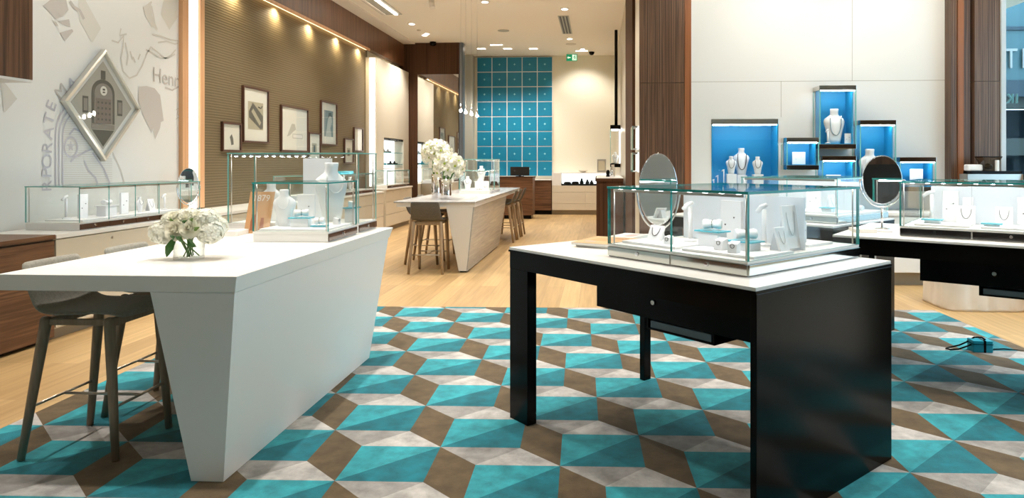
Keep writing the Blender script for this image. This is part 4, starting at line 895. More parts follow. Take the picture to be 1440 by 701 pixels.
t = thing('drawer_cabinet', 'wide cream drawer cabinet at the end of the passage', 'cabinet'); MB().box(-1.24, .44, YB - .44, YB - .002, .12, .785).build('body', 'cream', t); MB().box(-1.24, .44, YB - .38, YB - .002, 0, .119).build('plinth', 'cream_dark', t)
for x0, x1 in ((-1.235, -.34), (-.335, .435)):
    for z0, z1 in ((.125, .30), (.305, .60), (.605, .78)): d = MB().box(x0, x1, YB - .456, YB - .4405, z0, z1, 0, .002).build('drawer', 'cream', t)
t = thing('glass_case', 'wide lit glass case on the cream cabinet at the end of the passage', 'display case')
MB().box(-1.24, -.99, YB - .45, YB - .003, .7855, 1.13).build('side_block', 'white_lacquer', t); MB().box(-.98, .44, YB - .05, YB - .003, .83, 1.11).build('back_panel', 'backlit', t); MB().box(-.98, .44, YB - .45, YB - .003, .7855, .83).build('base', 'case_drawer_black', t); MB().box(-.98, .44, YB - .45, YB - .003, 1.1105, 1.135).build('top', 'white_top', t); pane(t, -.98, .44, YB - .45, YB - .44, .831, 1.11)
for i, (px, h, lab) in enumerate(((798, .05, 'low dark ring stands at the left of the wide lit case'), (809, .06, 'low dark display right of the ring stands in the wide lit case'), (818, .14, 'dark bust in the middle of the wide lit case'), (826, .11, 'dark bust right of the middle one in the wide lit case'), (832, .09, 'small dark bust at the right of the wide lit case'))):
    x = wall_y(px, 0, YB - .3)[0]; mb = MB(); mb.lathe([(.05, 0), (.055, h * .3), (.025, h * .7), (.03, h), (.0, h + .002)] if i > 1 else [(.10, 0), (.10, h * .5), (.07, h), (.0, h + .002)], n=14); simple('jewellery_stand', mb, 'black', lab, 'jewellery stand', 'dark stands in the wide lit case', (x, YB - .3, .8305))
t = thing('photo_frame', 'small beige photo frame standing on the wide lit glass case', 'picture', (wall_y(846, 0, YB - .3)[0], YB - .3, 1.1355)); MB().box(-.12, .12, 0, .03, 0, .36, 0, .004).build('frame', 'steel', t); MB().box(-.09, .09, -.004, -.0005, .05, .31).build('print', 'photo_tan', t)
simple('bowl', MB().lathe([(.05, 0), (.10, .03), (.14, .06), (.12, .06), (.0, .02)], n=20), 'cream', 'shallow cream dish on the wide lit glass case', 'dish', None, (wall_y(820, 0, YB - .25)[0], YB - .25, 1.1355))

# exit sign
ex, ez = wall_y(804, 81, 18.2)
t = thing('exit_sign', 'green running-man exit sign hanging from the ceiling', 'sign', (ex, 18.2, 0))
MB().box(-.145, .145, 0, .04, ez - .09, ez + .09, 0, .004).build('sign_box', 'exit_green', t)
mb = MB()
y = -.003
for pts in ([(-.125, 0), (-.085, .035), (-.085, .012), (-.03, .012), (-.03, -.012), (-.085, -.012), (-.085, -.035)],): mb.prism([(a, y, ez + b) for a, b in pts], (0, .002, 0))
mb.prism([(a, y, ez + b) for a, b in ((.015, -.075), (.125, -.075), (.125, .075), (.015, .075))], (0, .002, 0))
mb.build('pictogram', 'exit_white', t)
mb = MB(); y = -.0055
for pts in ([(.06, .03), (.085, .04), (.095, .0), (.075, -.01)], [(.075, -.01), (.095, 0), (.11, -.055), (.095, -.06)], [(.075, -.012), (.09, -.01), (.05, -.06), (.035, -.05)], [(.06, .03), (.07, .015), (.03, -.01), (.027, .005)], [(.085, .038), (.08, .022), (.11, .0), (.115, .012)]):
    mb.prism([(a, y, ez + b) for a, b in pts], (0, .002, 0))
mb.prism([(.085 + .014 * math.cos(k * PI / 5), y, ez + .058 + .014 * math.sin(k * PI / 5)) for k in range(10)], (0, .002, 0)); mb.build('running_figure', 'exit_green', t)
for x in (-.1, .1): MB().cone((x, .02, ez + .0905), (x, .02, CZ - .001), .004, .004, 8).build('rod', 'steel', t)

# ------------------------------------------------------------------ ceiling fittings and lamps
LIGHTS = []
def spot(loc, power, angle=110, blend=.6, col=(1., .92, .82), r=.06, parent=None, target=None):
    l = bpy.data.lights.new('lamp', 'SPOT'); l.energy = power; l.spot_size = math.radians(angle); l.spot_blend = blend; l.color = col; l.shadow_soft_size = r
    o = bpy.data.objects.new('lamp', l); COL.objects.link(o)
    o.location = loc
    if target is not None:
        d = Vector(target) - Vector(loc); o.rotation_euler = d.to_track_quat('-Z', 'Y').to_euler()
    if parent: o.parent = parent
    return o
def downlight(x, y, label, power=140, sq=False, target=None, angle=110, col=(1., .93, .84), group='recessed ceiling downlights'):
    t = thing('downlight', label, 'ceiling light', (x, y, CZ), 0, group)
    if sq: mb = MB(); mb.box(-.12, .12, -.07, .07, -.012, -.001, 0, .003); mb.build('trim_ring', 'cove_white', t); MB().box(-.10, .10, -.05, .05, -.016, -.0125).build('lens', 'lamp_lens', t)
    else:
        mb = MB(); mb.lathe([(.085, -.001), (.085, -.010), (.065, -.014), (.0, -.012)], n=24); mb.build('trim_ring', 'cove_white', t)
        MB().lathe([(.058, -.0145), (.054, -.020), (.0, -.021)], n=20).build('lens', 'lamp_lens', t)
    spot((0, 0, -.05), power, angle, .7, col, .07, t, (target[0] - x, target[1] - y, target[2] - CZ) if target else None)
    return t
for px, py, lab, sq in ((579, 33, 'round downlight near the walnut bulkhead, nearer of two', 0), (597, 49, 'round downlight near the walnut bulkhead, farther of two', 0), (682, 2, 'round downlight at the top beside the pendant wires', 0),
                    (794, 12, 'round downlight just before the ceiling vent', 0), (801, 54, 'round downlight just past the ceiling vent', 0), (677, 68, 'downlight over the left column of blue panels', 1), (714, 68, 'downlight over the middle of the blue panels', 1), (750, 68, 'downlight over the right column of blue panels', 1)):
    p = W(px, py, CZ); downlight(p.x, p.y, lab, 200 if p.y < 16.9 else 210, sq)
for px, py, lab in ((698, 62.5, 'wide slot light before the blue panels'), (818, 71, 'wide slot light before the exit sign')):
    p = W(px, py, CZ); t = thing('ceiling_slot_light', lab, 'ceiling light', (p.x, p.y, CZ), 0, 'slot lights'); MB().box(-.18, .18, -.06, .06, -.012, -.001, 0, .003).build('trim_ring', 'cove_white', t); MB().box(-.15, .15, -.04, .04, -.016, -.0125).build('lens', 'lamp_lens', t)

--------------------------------

(Short task):
Only the number is wanted: how many lines above include the word "picture"?

(Written solution):
2